I came away from the town perplexed at how I could have been so blind to Stratford's subtleties all those years. I'd never visited any of the principal tourist haunts, with the notable exception of Holy Trinity Church, out of principle. Like many residents, I'd elected to ignore the things so obviously important to the town's fabric but so crassly touristy, if not forever then certainly until an unspecified point in the future. Now I have no idea when I might visit those places. It's now, at nine months, the longest I've ever gone without visiting the town of my birth.

Like most towns, Stratford is undergoing changes, some of which remove some of the things I remember from childhood, forcing those memories to become like a sepia-tinted dream. The most significant of these is the remodelling of the Royal Shakespeare Theatre on Waterside, a building which seemed unassailable, far too precious and historic – despite being, at less than one hundred years' old, one of the town's more modern structures – to be tampered with. The new design, retaining features from Elizabeth Scott's original Art Deco design with new elements was intended to appease actors who find the theatre's backstage area cramped and dated, but also to offer a more appealing vision to tourists. One can only imagine how divisive the 1930s design was at the time. Improved it may well come to be, but it's not the theatre I will remember.

Bernadette's Restaurant, Stratford-upon-Avon, site of the Island Cafe
Source: MJA Smith

Another change which caught me off-guard in September was the conversion of the Island Café at the junction of the Birmingham Road, Henley Street and Windsor Street. The café was empty for the entire time I lived in Stratford, falling slowly into a greater and greater sense of disrepair. Its prime location at the main entry point for coaches of tourists entering the town should have made it opportune premises for any business looking to cream foreign visitor spending, but in spite of this, one day the owners locked the doors and it stayed closed, with movement occasionally visible behind the grime-encrusted windows with their crumbling frames and moth-eaten curtains. (In one of the short stories I began writing for a creative writing class, I imagined the interior of the café from the perspective of a dusty old glass left behind on one of the cafe's shelves; perhaps I'll get around to completing that some time.)

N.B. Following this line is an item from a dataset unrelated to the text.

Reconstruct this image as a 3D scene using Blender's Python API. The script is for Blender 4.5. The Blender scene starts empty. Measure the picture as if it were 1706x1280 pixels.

The last time we were there I was amazed to see that the café was no longer in a dilapidated state but that it had been renovated and converted into a smart restaurant called Bernadette's. All my life I'd wanted to see inside that building; I'd even had a teenage daydream where I tried to buy it with my sister and converted it into a swish vegetarian eatery where I'd also DJ an eclectic mix into the small hours. And yet here, on my last trip to Stratford was a completed altered Island Café. I was gob-smacked. I went inside, ostensibly to collect a business card, but also just to say I'd been inside. I think a small part of me rather preferred the ruined state it was in before having seen such a seismic change in a relatively short space of time. I just hope Bernadette's stays open long enough in these straitened times for me to get to visit properly, whenever that might turn out to be.

I did finally get to the bottom of one Stratford puzzle that had bothered me for years – the purpose of the building, pictured at the start of this post, sandwiched between the library and what is now the abomination on Henley Street that is Subway. For years I've walked past this building, a slender Victorian construction done out, in keeping with much of restored Stratford, in a mock-Tudor, half-timbered style. The solid, imposing wooden door to this building was perpetually closed and the diagonally-leaded windows were cloudy and revealed nothing of what secrets might be behind.

I wouldn't go so far as to say that I'd spent a long time imagining what this building might be, but suffice to say that thanks to a childhood diet of reading wizard-and-goblin fantasy books I became convinced it must be a shady meeting place for a secret Masonic guild in the town, possibly dating back to Shakespearian times or even further still. Something about the antiquated door and lack of signage or numbering seemed to lend itself to the remote, and slightly sinister, possibility. The air of dark mystery I'd afforded this reasonably inconsequential, comparatively hidden building over the years has made it my favourite building in the entire town.

Sadly, as is often the case with the truth, the reality was far more mundane. Thanks to the support of the Stratford Society (of which I am a paid-up member), I was put in touch with town historian Robert Bearman, whose book Stratford-upon-Avon: A History Of Its Streets And Buildings had sat, unread, on my shelves for about two years. The answer was squirrelled away in his text all along. It transpires that the building was designed by Arthur Flowers – of the local Flowers' Brewery family – as a technical college with the very laudable aim of providing Stratford boys with vocational skills to help their employment prospects. The college later moved premises, finally settling on the Alcester Road, adjacent to what used to be my High School, itself having since been demolished and replaced. I'm just glad I finally found out what it was originally for. The building is now nothing more than part of the library next door, but in my imagination still the place of illicit guild meetings.

Stratford's historic nature means that it is considerably better preserved than other towns in this country, and the scope for needless and excessive modernisation can thus, hopefully, be avoided. That said, in a town not renowned for changing – because of its historical heart – any small change is therefore likely to feel much larger than it might otherwise be elsewhere. I only hope I recognise the place when I go back, whenever that might be.